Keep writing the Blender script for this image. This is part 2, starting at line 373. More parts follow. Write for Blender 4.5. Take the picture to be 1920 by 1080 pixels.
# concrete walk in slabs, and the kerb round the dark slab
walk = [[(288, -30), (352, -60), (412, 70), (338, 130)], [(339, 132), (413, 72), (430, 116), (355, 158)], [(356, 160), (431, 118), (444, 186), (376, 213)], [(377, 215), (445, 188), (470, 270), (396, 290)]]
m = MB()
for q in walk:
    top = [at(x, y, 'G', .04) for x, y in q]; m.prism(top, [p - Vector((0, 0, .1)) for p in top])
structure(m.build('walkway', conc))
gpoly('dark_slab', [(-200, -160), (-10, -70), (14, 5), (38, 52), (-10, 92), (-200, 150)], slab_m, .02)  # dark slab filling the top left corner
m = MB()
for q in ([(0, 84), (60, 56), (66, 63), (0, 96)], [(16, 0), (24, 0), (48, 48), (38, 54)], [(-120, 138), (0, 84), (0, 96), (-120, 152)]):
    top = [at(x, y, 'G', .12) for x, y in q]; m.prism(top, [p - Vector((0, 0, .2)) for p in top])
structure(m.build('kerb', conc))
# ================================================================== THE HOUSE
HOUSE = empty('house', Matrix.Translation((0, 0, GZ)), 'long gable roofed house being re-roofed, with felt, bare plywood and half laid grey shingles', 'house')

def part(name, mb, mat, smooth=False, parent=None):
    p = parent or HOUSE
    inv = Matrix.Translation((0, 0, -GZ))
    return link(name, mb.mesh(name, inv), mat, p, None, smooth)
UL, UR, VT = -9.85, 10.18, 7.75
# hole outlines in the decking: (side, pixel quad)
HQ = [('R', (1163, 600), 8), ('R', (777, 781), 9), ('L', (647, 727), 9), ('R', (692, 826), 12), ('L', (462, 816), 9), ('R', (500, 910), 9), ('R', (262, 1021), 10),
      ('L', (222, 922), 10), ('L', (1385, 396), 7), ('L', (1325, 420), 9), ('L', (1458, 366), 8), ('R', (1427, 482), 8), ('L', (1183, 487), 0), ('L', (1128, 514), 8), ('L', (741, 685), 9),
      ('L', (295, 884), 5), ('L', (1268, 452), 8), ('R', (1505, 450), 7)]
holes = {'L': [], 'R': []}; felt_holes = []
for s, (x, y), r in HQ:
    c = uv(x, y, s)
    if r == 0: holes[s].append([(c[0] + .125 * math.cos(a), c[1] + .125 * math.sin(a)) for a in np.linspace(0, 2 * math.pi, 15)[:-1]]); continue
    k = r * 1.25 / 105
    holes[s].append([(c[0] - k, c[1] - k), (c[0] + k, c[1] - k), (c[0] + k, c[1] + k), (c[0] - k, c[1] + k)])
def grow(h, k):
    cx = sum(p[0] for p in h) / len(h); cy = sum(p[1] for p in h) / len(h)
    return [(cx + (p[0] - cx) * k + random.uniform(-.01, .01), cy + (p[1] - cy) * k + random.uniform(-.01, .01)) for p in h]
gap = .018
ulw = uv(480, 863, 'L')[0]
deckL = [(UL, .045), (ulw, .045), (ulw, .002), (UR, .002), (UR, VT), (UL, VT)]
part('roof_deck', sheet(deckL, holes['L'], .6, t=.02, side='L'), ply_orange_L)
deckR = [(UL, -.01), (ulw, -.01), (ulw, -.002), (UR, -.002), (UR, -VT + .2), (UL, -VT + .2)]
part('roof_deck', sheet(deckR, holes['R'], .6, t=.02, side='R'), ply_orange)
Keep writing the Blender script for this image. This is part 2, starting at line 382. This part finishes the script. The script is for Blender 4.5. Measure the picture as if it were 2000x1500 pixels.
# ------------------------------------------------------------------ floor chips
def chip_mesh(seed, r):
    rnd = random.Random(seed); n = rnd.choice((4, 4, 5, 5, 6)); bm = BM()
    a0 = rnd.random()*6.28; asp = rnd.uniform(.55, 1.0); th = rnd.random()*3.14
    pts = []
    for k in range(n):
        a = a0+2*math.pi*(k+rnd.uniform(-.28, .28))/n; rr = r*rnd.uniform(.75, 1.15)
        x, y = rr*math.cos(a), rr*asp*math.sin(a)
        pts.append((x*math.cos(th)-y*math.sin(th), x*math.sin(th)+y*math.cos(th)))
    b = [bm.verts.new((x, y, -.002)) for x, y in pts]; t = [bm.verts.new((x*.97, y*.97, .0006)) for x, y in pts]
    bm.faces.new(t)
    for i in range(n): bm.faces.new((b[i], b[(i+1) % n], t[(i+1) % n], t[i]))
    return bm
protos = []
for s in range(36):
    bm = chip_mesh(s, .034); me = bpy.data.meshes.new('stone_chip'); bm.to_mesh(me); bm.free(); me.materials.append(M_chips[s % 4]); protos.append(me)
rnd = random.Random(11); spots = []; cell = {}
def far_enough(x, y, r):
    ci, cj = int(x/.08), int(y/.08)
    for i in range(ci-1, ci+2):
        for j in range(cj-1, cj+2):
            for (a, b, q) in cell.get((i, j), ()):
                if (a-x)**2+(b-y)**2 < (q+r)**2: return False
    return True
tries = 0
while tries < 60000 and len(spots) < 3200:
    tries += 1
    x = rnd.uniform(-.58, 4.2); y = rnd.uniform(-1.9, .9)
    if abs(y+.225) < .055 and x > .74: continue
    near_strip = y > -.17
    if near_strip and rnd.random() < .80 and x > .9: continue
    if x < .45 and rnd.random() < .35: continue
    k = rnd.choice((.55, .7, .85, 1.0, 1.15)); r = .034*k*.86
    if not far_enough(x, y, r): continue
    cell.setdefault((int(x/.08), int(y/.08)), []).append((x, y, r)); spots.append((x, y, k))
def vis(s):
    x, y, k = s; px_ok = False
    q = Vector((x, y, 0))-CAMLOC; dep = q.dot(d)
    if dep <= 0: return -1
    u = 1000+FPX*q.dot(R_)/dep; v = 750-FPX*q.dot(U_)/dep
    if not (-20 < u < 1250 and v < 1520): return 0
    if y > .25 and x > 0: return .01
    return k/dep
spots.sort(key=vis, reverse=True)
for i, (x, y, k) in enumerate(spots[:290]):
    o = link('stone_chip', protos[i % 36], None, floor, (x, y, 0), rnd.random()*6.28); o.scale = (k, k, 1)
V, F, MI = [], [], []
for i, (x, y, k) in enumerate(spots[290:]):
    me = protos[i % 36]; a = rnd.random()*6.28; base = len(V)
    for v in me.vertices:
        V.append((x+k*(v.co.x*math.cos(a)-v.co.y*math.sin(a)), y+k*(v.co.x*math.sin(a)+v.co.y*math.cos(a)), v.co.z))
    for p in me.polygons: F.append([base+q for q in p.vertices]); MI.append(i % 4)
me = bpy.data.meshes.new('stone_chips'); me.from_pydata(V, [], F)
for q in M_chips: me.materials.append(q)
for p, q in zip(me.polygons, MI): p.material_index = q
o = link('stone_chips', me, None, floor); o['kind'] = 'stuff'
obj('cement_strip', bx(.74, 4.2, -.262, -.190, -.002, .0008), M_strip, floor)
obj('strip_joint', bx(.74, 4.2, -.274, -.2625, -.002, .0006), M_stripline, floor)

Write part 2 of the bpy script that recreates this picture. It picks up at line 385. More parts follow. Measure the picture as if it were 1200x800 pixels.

::::::::

DIRECTION: Write out all of the records above exactly as they appear.

WORKED ANSWER:
Keep writing the Blender script for this image. This is part 2, starting at line 373. More parts follow. Write for Blender 4.5. Take the picture to be 1920 by 1080 pixels.
# concrete walk in slabs, and the kerb round the dark slab
walk = [[(288, -30), (352, -60), (412, 70), (338, 130)], [(339, 132), (413, 72), (430, 116), (355, 158)], [(356, 160), (431, 118), (444, 186), (376, 213)], [(377, 215), (445, 188), (470, 270), (396, 290)]]
m = MB()
for q in walk:
    top = [at(x, y, 'G', .04) for x, y in q]; m.prism(top, [p - Vector((0, 0, .1)) for p in top])
structure(m.build('walkway', conc))
gpoly('dark_slab', [(-200, -160), (-10, -70), (14, 5), (38, 52), (-10, 92), (-200, 150)], slab_m, .02)  # dark slab filling the top left corner
m = MB()
for q in ([(0, 84), (60, 56), (66, 63), (0, 96)], [(16, 0), (24, 0), (48, 48), (38, 54)], [(-120, 138), (0, 84), (0, 96), (-120, 152)]):
    top = [at(x, y, 'G', .12) for x, y in q]; m.prism(top, [p - Vector((0, 0, .2)) for p in top])
structure(m.build('kerb', conc))
# ================================================================== THE HOUSE
HOUSE = empty('house', Matrix.Translation((0, 0, GZ)), 'long gable roofed house being re-roofed, with felt, bare plywood and half laid grey shingles', 'house')

def part(name, mb, mat, smooth=False, parent=None):
    p = parent or HOUSE
    inv = Matrix.Translation((0, 0, -GZ))
    return link(name, mb.mesh(name, inv), mat, p, None, smooth)
UL, UR, VT = -9.85, 10.18, 7.75
# hole outlines in the decking: (side, pixel quad)
HQ = [('R', (1163, 600), 8), ('R', (777, 781), 9), ('L', (647, 727), 9), ('R', (692, 826), 12), ('L', (462, 816), 9), ('R', (500, 910), 9), ('R', (262, 1021), 10),
      ('L', (222, 922), 10), ('L', (1385, 396), 7), ('L', (1325, 420), 9), ('L', (1458, 366), 8), ('R', (1427, 482), 8), ('L', (1183, 487), 0), ('L', (1128, 514), 8), ('L', (741, 685), 9),
      ('L', (295, 884), 5), ('L', (1268, 452), 8), ('R', (1505, 450), 7)]
holes = {'L': [], 'R': []}; felt_holes = []
for s, (x, y), r in HQ:
    c = uv(x, y, s)
    if r == 0: holes[s].append([(c[0] + .125 * math.cos(a), c[1] + .125 * math.sin(a)) for a in np.linspace(0, 2 * math.pi, 15)[:-1]]); continue
    k = r * 1.25 / 105
    holes[s].append([(c[0] - k, c[1] - k), (c[0] + k, c[1] - k), (c[0] + k, c[1] + k), (c[0] - k, c[1] + k)])
def grow(h, k):
    cx = sum(p[0] for p in h) / len(h); cy = sum(p[1] for p in h) / len(h)
    return [(cx + (p[0] - cx) * k + random.uniform(-.01, .01), cy + (p[1] - cy) * k + random.uniform(-.01, .01)) for p in h]
gap = .018
ulw = uv(480, 863, 'L')[0]
deckL = [(UL, .045), (ulw, .045), (ulw, .002), (UR, .002), (UR, VT), (UL, VT)]
part('roof_deck', sheet(deckL, holes['L'], .6, t=.02, side='L'), ply_orange_L)
deckR = [(UL, -.01), (ulw, -.01), (ulw, -.002), (UR, -.002), (UR, -VT + .2), (UL, -VT + .2)]
part('roof_deck', sheet(deckR, holes['R'], .6, t=.02, side='R'), ply_orange)
Keep writing the Blender script for this image. This is part 2, starting at line 382. This part finishes the script. The script is for Blender 4.5. Measure the picture as if it were 2000x1500 pixels.
# ------------------------------------------------------------------ floor chips
def chip_mesh(seed, r):
    rnd = random.Random(seed); n = rnd.choice((4, 4, 5, 5, 6)); bm = BM()
    a0 = rnd.random()*6.28; asp = rnd.uniform(.55, 1.0); th = rnd.random()*3.14
    pts = []
    for k in range(n):
        a = a0+2*math.pi*(k+rnd.uniform(-.28, .28))/n; rr = r*rnd.uniform(.75, 1.15)
        x, y = rr*math.cos(a), rr*asp*math.sin(a)
        pts.append((x*math.cos(th)-y*math.sin(th), x*math.sin(th)+y*math.cos(th)))
    b = [bm.verts.new((x, y, -.002)) for x, y in pts]; t = [bm.verts.new((x*.97, y*.97, .0006)) for x, y in pts]
    bm.faces.new(t)
    for i in range(n): bm.faces.new((b[i], b[(i+1) % n], t[(i+1) % n], t[i]))
    return bm
protos = []
for s in range(36):
    bm = chip_mesh(s, .034); me = bpy.data.meshes.new('stone_chip'); bm.to_mesh(me); bm.free(); me.materials.append(M_chips[s % 4]); protos.append(me)
rnd = random.Random(11); spots = []; cell = {}
def far_enough(x, y, r):
    ci, cj = int(x/.08), int(y/.08)
    for i in range(ci-1, ci+2):
        for j in range(cj-1, cj+2):
            for (a, b, q) in cell.get((i, j), ()):
                if (a-x)**2+(b-y)**2 < (q+r)**2: return False
    return True
tries = 0
while tries < 60000 and len(spots) < 3200:
    tries += 1
    x = rnd.uniform(-.58, 4.2); y = rnd.uniform(-1.9, .9)
    if abs(y+.225) < .055 and x > .74: continue
    near_strip = y > -.17
    if near_strip and rnd.random() < .80 and x > .9: continue
    if x < .45 and rnd.random() < .35: continue
    k = rnd.choice((.55, .7, .85, 1.0, 1.15)); r = .034*k*.86
    if not far_enough(x, y, r): continue
    cell.setdefault((int(x/.08), int(y/.08)), []).append((x, y, r)); spots.append((x, y, k))
def vis(s):
    x, y, k = s; px_ok = False
    q = Vector((x, y, 0))-CAMLOC; dep = q.dot(d)
    if dep <= 0: return -1
    u = 1000+FPX*q.dot(R_)/dep; v = 750-FPX*q.dot(U_)/dep
    if not (-20 < u < 1250 and v < 1520): return 0
    if y > .25 and x > 0: return .01
    return k/dep
spots.sort(key=vis, reverse=True)
for i, (x, y, k) in enumerate(spots[:290]):
    o = link('stone_chip', protos[i % 36], None, floor, (x, y, 0), rnd.random()*6.28); o.scale = (k, k, 1)
V, F, MI = [], [], []
for i, (x, y, k) in enumerate(spots[290:]):
    me = protos[i % 36]; a = rnd.random()*6.28; base = len(V)
    for v in me.vertices:
        V.append((x+k*(v.co.x*math.cos(a)-v.co.y*math.sin(a)), y+k*(v.co.x*math.sin(a)+v.co.y*math.cos(a)), v.co.z))
    for p in me.polygons: F.append([base+q for q in p.vertices]); MI.append(i % 4)
me = bpy.data.meshes.new('stone_chips'); me.from_pydata(V, [], F)
for q in M_chips: me.materials.append(q)
for p, q in zip(me.polygons, MI): p.material_index = q
o = link('stone_chips', me, None, floor); o['kind'] = 'stuff'
obj('cement_strip', bx(.74, 4.2, -.262, -.190, -.002, .0008), M_strip, floor)
obj('strip_joint', bx(.74, 4.2, -.274, -.2625, -.002, .0006), M_stripline, floor)

Write part 2 of the bpy script that recreates this picture. It picks up at line 385. More parts follow. Measure the picture as if it were 1200x800 pixels.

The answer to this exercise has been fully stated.